2002 Annual

Tuesday, 15 January 2002
Soil moisture-rainfall feedback on the North American Monsoon system
Jianjun Xu, New Mexico Institute of Mining & Technology, Socorro, NM; and E. E. Small
A positive soil moisture-rainfall feedback exists when above-normal soil moisture increases the likelihood of future precipitation, and vice versa for dry soil. Observations and modeling studies suggest that this feedback may be important in magnifying and prolonging hydroclimatic anomalies in a variety of regions. Our preliminary modeling experiments show that the soil moisture-rainfall feedback is strong in the North American Monsoon System (NAMS) region and may contribute to variability of summertime precipitation in this area.

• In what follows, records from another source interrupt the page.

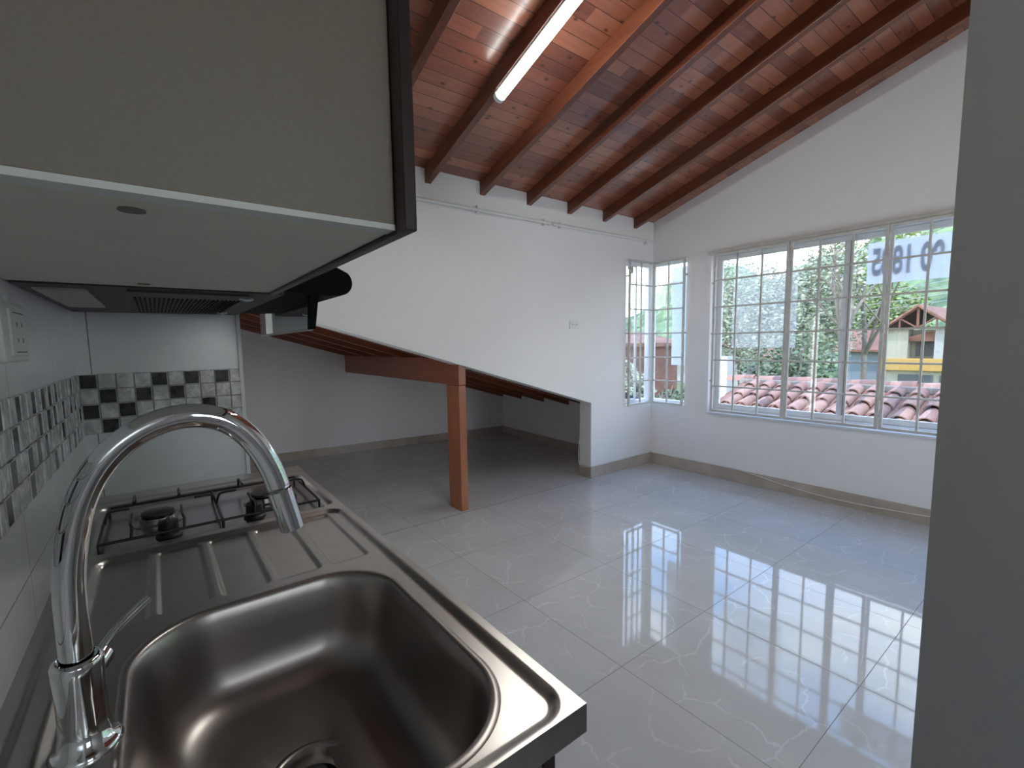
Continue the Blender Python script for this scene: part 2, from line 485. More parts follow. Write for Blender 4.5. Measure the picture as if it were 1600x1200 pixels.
# partition stub at the end of the worktop
ye = 1.62
b = MB(); b.box((XL, ye, 0), (.205, ye+.10, zc(ye+.1)+.01))
we = structure(b.build('wall_end', M['ceramic_end'], loc=(0, 0, 0)))
structure(MB().box((.203, ye-.006, .872), (.213, ye+.102, zc(ye+.1))).build('trim_2', M['paint_edge'], loc=(0, 0, 0)))
# near wall at the right
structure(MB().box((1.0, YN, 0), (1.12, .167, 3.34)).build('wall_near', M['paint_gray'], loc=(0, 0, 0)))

# alcove walls
def far_y(x): return 5.557 - .0925*(x - 1.05)
b = MB(); b.prism([(XL-.15, far_y(XL-.15)), (4.2, far_y(4.2)), (4.2, far_y(4.2)+.12), (XL-.15, far_y(XL-.15)+.12)], 'z', 0, 2.0)
for v in b.bm.verts:
    if v.co.z > 1: v.co.z = za(v.co.x, .103)
structure(b.build('wall_alcove_far', M['paint'], loc=(0, 0, 0)))
def ar_x(y): return 3.95 - .055*(5.29 - y)
b = MB(); b.prism([(ar_x(3.035), 3.035), (ar_x(3.035)+.10, 3.035), (ar_x(5.4)+.10, 5.4), (ar_x(5.4), 5.4)], 'z', 0, 1.0)
for v in b.bm.verts:
    if v.co.z > .5: v.co.z = za(v.co.x, .103)
structure(b.build('wall_alcove_right', M['paint'], loc=(0, 0, 0)))

# skirting tiles
HB = .105; TK = .012
structure(MB().box((xj-.001, YB-TK, 0), (XW, YB, HB)).build('baseboard_back', M['skirting'], bevel=.002))
structure(MB().box((XW-TK, YN, 0), (XW, YB-TK, HB+.006)).build('baseboard_right', M['skirting'], bevel=.002))
structure(MB().box((xj-TK-.001, YB-TK, 0), (xj-.001, YB+TB, HB)).build('baseboard_jamb', M['skirting'], bevel=.002))
b = MB(); b.prism([(XL, far_y(XL)-TK), (ar_x(5.28), far_y(3.95)-TK), (ar_x(5.28), far_y(3.95)), (XL, far_y(XL))], 'z', 0, HB-.015)
structure(b.build('baseboard_alcove_far', M['skirting']))
b = MB(); b.prism([(ar_x(3.04)-TK, 3.04), (ar_x(3.04), 3.04), (ar_x(5.28), 5.28), (ar_x(5.28)-TK, 5.28)], 'z', 0, HB-.015)
structure(b.build('baseboard_alcove_right', M['skirting']))

# mosaic bands (a part of each tiled wall)
def mosaic(parent, along, fixed, face, n, w, start, black, rows=4, z1=1.205, h=.04):
    mbl = MB()
    g = .0012
    if along == 'x': mbl.box((start, fixed-.001, z1-rows*h), (min(start+n*w, .204), fixed+.002, z1), 2)
    else: mbl.box((fixed-.002, start, z1-rows*h), (fixed+.001, start+n*w, z1), 2)
    for r in range(rows):
        for k in range(n):
            a, c = start+k*w+g, start+(k+1)*w-g
            if along == 'x': c = min(c, .2035)
            zz0, zz1 = z1-(r+1)*h+g, z1-r*h-g
            dz = .0008*((k*7+r*5) % 3)
            mi = 1 if (r, k) in black else 0
            if along == 'x': mbl.box((a, fixed-.004-dz, zz0), (c, fixed+.001, zz1), mi)
            else: mbl.box((fixed-.001, a, zz0), (fixed+.004+dz, c, zz1), mi)
    o = mbl.build('mosaic_band', [M['mosaic_white'], M['mosaic_black'], M['grout']], parent, bevel=.0012, seg=1)
    o['label'] = 'black and white marble mosaic band'
    return o
blk = {(0,0),(0,4),(0,6),(0,8),(1,1),(1,3),(1,5),(2,0),(2,2),(2,7),(3,1),(3,4),(3,8)}
mosaic(we, 'x', ye, -1, 10, .0378, XL-.008+.008, blk)
w0 = .0345; k0 = round((.8805 - .05)/w0)
blkL = set()
for r, ks in {0: (1,4,6,8,10,16,-2,-5,-7), 1: (0,5,7,9,12,15,17,20,-3,-6,-9), 2: (-1,4,6,11,2,19,-4,-8), 3: (2,8,10,13,15,17,-2,-6,-10)}.items():
    for k in ks: blkL.add((r, k+20))
mosaic(wl, 'y', XL, 1, 41, w0, .8805-20*w0, blkL)

# ------------------------------------------------------------------ rafters
rl = {-1: 'reddish-brown rafter left of the tube light, nearest the dark cabinet edge',
      0: 'reddish-brown rafter that carries the white tube light on its underside',
      1: 'reddish-brown rafter first to the right of the white tube light',
      2: 'reddish-brown rafter second to the right of the white tube light',
      3: 'reddish-brown rafter third to the right of the tube, lit streaks on boards beside it',
      4: 'reddish-brown rafter next to last before the window wall',
      5: 'last reddish-brown rafter, running closest along the window wall gable'}
for k in range(-1, 6):
    xc = 1.563 + .4485*k; yv = YN+.02
    b = MB()
    b.prism([(YB+.0, zc(YB, .095)), (YB+.0, zc(YB)+.004), (yv, zc(yv)+.004), (yv, zc(yv, .095))], 'x', xc-.0225, xc+.0225)
    o = b.build('ceiling_rafter', M['rafter'], bevel=.003, loc=(xc, 0, zc(0)))
    tag(o, rl[k], 'rafter', 'main ceiling rafters', 'thing')
for k, (yy, lab) in enumerate([(3.12, 'sloping alcove rafter directly behind the edge of the white wall'), (3.43, 'sloping alcove rafter second back from the white wall edge'), (3.89, 'sloping alcove rafter, middle of the row of five'),
                 (4.36, 'sloping alcove rafter second in front of the far alcove wall'), (4.84, 'sloping alcove rafter nearest the far alcove wall, above the timber beam end')]):
    b = MB(); x1 = ar_x(yy)-.003
    b.prism([(XL+.002, za(XL)), (x1, za(x1)), (x1, za(x1, .102)), (XL+.002, za(XL, .102))], 'y', yy-.025, yy+.025)
    o = b.build('alcove_rafter', M['rafter_x'], bevel=.003, loc=(1.8, yy, za(1.8)))
    tag(o, lab, 'rafter', 'sloping rafters under the alcove roof', 'thing')
# wall plate rafter lying against the far wall
b = MB()
b.prism([(XL+.002, far_y(XL)-.052), (3.93, far_y(3.93)-.052), (3.93, far_y(3.93)-.002), (XL+.002, far_y(XL)-.002)], 'z', -.1, 0)
for v in b.bm.verts: v.co.z += za(v.co.x, .10)
tag(b.build('alcove_rafter', M['rafter_x'], bevel=.003), 'sloping rafter fixed flat against the far alcove wall', 'rafter', 'sloping rafters under the alcove roof', 'thing')

# post and beam
b = MB(); b.box((1.782, 2.925, 0), (1.844, 3.105, .963))
tag(b.build('timber_post', M['post'], bevel=.004), 'square orange-brown timber post standing at the mouth of the low alcove', 'post', kind='thing')
b = MB(); b.box((1.782, 2.923, .966), (1.844, 3.05, 1.118)); b.box((1.782, 3.045, .966), (1.844, far_y(1.8)-.004, 1.163))
tag(b.build('timber_beam', M['beam'], bevel=.003), 'dark timber beam resting on the post and running back to the alcove wall', 'beam', kind='thing')

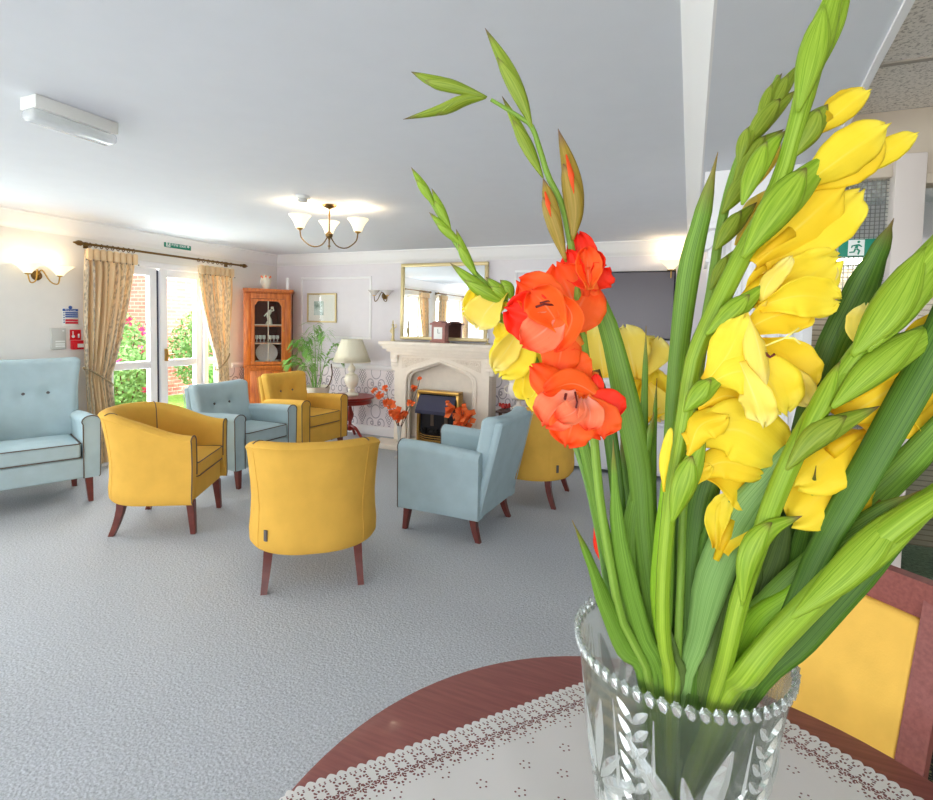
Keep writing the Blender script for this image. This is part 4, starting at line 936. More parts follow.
def armchair(label, loc, rz, mat, hb=.88, hw=.37, arm=.66, zb=.17, buttons=2, sc=1., fl=.10, name='armchair', depth=0.):
    r = thing(name, label, 'armchair', loc, rz); xf = .30 + depth; seat0 = .36
    aw = .055; ya = hw - aw
    # back: reclined slab, widening to the top with soft ears
    def wb(q):
        f = (q.z - seat0 + .1) / (hb - seat0 + .1); x = q.x - .15 * f - .01
        y = q.y * (1 + fl * f * f); x += .06 * (abs(q.y) / (hw - .05)) ** 3 * f
        z = q.z + (.025 * (abs(q.y) / hw) ** 2 - .012) * max(0, f) ** 4
        if q.x > -.2:
            for k in range(buttons):
                by = (k - (buttons - 1) / 2) * (.17 if buttons == 2 else .15); bz = seat0 + (hb - seat0) * .62
                x -= .034 * math.exp(-(((q.y - by) / .05) ** 2 + ((q.z - bz) / .05) ** 2))
            x += .018 * math.exp(-((q.z - seat0 - .16) / .1) ** 2)
        return (x, y, z)
    hz = (hb - seat0 + .14) / 2
    bk = obj('backrest', soft(B(), .065, hw - .075, hz, .045, wb, (4, 22, 20), c=(-.20, 0, hb - hz)), mat, r, 180)
    for k in range(buttons):
        by = (k - (buttons - 1) / 2) * (.17 if buttons == 2 else .15); bz = seat0 + (hb - seat0) * .62; q = wb(Vector((-.135, by, bz)))
        bm = B(); bmesh.ops.create_icosphere(bm, subdivisions=2, radius=.013, matrix=Matrix.Translation((q[0] + .004, q[1], q[2])) @ Matrix.Diagonal((.5, 1, 1, 1))); obj('button', bm, 'button_dark', bk)
    # outer back, follows the recline from the base to the top
    def wo_(q):
        f = (q.z - zb) / (hb - zb); g = max(0., (q.z - seat0 + .1) / (hb - seat0 + .1)); return (q.x - .15 * g - .01 - .012 * sin(pi * min(1, max(0, f))), q.y * (1.10 + (fl - .13) * f * f), q.z)
    hz2 = (hb - .03 - zb) / 2
    obj('outer_back', soft(B(), .03, hw - .075, hz2, .022, wo_, (2, 10, 14), c=(-.232, 0, zb + hz2)), mat, bk, 180)
    pts = [Vector(wo_(Vector((-.263, y, z)))) for y, z in [(-(hw - .075), zb + .05), (-(hw - .075), hb - .1), (-(hw - .1), hb - .06), (0, hb - .06), (hw - .1, hb - .06), (hw - .075, hb - .1), (hw - .075, zb + .05)]]
    obj('seam', tube(B(), catmull(pts, 40), .003, 5), mat, bk)
    # arms: inverted U section run front to back, flaring outward at the front
    for s in (-1, 1):
        bm = B(); rows = []; prof = []
        hz3 = arm
        for k in range(21):
            f = k / 20; x = xf - (xf + .27) * f; top = arm - .03 * f ** 2 + .0; off = .012 * (1 - f) ** 3; wv = aw * (1.1 - .15 * f); yc_ = s * (ya + off)
            row = []
            for z in (zb, zb + .01, zb + .1, zb + .25, top - .07): row.append((x, yc_ + s * (wv * (.88 + .12 * min(1, (z - zb) / .3)) - (.008 if z == zb else 0)), z))
            for a in range(9): aa = pi * a / 8; row.append((x, yc_ + s * wv * 1.06 * cos(aa), top - .05 + .05 * sin(aa)))
            for z in (top - .07, zb + .25, zb + .1, zb): row.append((x, yc_ - s * wv * .92, z))
            rows.append([Vector(v) for v in row])
        vr = [[bm.verts.new(v) for v in row] for row in rows]
        for a_, b_ in zip(vr, vr[1:]):
            for i in range(len(a_)): bm.faces.new((a_[i], a_[(i + 1) % len(a_)], b_[(i + 1) % len(a_)], b_[i]))
        bm.faces.new(vr[0]); bm.faces.new(vr[-1][::-1])
        am = obj('arm', bm, mat, r, 50)
        obj('piping', tube(B(), [v + Vector((.003, 0, 0)) for v in rows[0]], .0042, 6), 'piping_dark', am)
    obj('seat_base', soft(B(), (xf + .22) / 2, ya - .03, (seat0 - zb) / 2, .015, c=((xf - .27) / 2 + .02, 0, (seat0 + zb) / 2)), mat, r, 180)
    cushion(r, mat, -.16, xf + .005, ya - aw - .004, seat0 + .004, seat0 + .125)
    legs(r, xf - .045, hw - .06, -.20, hw - .10, zb + .005, .05)
    return r
armchair('pale blue armchair with two back buttons, left of the far yellow armchair', (-3.88, 3.74, 0), R(0), 'fabric_blue')
armchair('far yellow armchair with two back buttons beside the corner cabinet', (-3.93, 4.67, 0), R(-3), 'fabric_yellow', hw=.35, hb=.9)
armchair('pale blue armchair seen from behind in front of the fireplace', (-1.51, 3.58, 0), R(177), 'fabric_blue', hw=.36, hb=.875, depth=.05)
armchair('pale blue high backed chair with three buttons at the left edge', (-4.82, 2.45, 0), R(-22), 'fabric_blue', hb=1.13, hw=.41, arm=.70, zb=.2, buttons=3, fl=.2, name='high_back_chair', depth=.02)

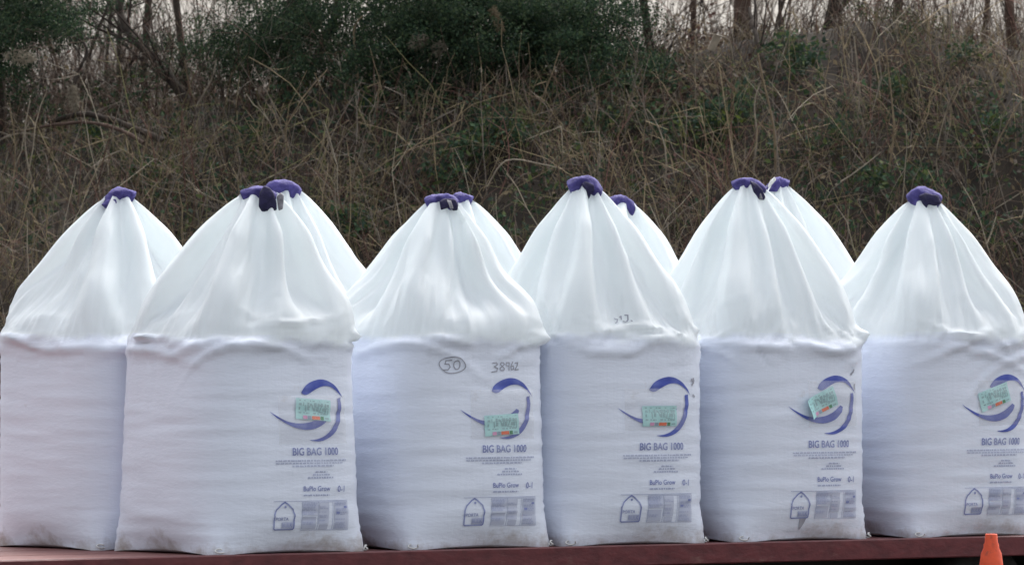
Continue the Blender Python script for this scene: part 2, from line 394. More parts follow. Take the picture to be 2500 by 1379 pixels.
for bi, B in enumerate(BAGS):
    B['loc'] = on_bed(B['px'], B['v']); B['loc'].z = BED
    B['rz'] = PHI+math.radians(B['rot'])
    pk = P(B['peak'][0], B['peak'][1], B['loc'].y)
    inv = Matrix.Rotation(-B['rz'], 4, 'Z')
    d = pk-B['loc']; d = inv @ d
    B['top'] = np.array(d)
    r = np.random.default_rng(B['seed'])
    th = TH; c, s = np.cos(th), np.sin(th)
    z = np.arange(RB+1)*DZ
    for i, zz in enumerate(z):
        low = np.clip(1-zz/0.19, 0, 1)
        n = NEXP+1.3*low
        rad = A0*B['s']/(np.abs(c)**n+np.abs(s)**n)**(1/n)
        mid = np.maximum(np.abs(c), np.abs(s))                   # 1 at a face's middle, .71 at a corner
        pull = (0.115*np.clip((mid-0.74)/0.26, 0, 1)**0.7)*low**1.6
        bulge = 0.014*math.sin(math.pi*min(zz/0.94, 1))*np.clip((mid-0.7)/0.3, 0, 1)
        lump = 0.0
        for q in range(5):
            lump = lump+np.sin(th*(1+q)+r.random()*6.28)*np.sin(zz*(3+3*q*r.random())+r.random()*6.28)*0.0016
        rad = rad*taper(B, zz)
        rad = rad*(1-pull)+bulge+lump*min(1, (Z0-zz)*6+0.15)
        BODY[bi, i, :, 0] = rad*c; BODY[bi, i, :, 1] = rad*s
        BODY[bi, i, :, 2] = zz+0.020*low**2*np.clip((mid-0.74)/0.26, 0, 1)
    # loop: cloth gathered along a short arch
    la = B['arch']; az = -B['rz']+r.normal(0, 0.12)               # arch runs across the view
    ca, sa = math.cos(az), math.sin(az)
    phase = th+B['rz']
    ex, ey = la*np.cos(phase), 0.026*np.sin(phase)
    pleat = 1+0.04*np.sin(th*17+r.random()*6)
    ey = ey*pleat
    ey = ey*1.25
    topx = B['top'][0]+ex*ca-ey*sa; topy = B['top'][1]+ex*sa+ey*ca
    topz = B['top'][2]-B['drop']*(ex/la)**2
    TOP = np.stack([topx, topy, topz], -1)
    base = BODY[bi, RB]
    # first guess: wall up to the shoulder, then straight to the loop with pleats
    nsh = int(round((ZS+0.075-Z0)/DZ))
    sh = base.copy(); sh[:, 2] = ZS+0.070; sh[:, :2] *= 0.97
    pl = np.zeros(NC); npl = 9
    edges = np.sort(r.random(npl)*2*math.pi)
    for e in edges: 
        dd = np.angle(np.exp(1j*(th-e))); pl += np.exp(-(dd/0.12)**2)*(0.5+r.random())
    pl -= pl.mean()
    for i in range(HR):
        if i <= nsh:
            t = i/nsh; X = base*(1-t)+sh*t
        else:
            t = (i-nsh)/(HR-1-nsh); X = sh*(1-t)+TOP*t
            nrm = np.stack([np.cos(th), np.sin(th), 0*th], -1)
            X = X+nrm*((0.022*math.sin(math.pi*t)**0.8)*pl)[:, None]+r.normal(0, 0.003, (NC, 3))
        Xs[bi, i] = X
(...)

However, this result is based on sensitivity experiments using extreme forcing - soil moisture was held at field capacity or wilting point throughout season long simulations. Here we use the MM5 model linked to the OSU land surface scheme to assess the strength of soil moisture-rainfall feedbacks in the NAMS region that result from realistic soil moisture forcing. Simulations are driven by NCEP reanalysis. The horizontal resolution of the finest grid is 30 km. Ensemble experiments begin on June 1 and end on October 1. First, we use the coupled MM5-OSU model to simulate NAMS climate and soil moisture in wet (1999) and dry (2000) monsoon seasons. Second, we repeat these two experiments but constrain the soil moisture field so that it approximates the mean state. This is accomplished by scaling the simulated precipitation at each point so that it is equal to mean observed precipitation at that location. This modification preserves the temporal variability of soil moisture that is characteristic of the NAMS region. We compare the atmosphere and land surface state in the control and sensitivity experiments. This isolates the effects of soil moisture anomalies on NAMS climate in both a dry and wet year. We check that the simulated soil moisture and surface energy balance state in the control and sensitivity simulations is reasonable via comparisons to both field observations and remotely sensed data.